From the good, plain dishes on this menu, I have chosen one I think most likely to be acceptable to today’s tastes.

Cherry Pudding.
Butter a mold and fill two-thirds full ripe cherries. Make a batter of one-quarter cupful butter, one-half cupful sugar, one well beaten egg, one-half cupful milk, one and one-half cupfuls sifted flour, three teaspoonfuls baking powder and a little salt. Beat until light, pour over cherries in mold, put on tight fitted cover and steam one and one-half hours. Serve with sauce made as follows:
Cream one-third cupful of butter, one cupful powdered sugar, add beaten white of an egg and one-quarter cupful of strained cherry juice.
Fruits and Their Cookery (New York, 1921)


1 comment:

Martin Langeland said...

The menu listing here reminds me of a brain niggle that has bothered me for years.
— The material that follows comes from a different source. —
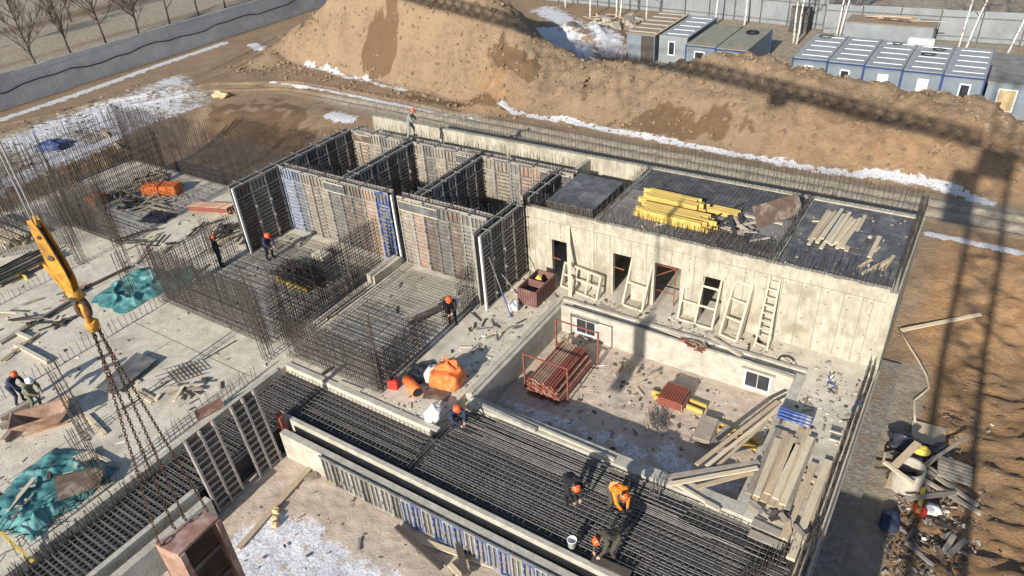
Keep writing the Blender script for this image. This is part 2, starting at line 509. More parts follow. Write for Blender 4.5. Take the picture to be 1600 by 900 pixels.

I remember a bit of rough and ready verse about the uses of a a good cut of beef. As I remember it it is something like:
"Roast on Sunday
Cold on Monday...
... minced on Friday
Soup on Saturday"
It sounds a thing Stanley Holloway might declaim.
Can anyone help me identify it? Fill in the lacunae? Many thanks.
And Thank you for these nice bits of domestic research.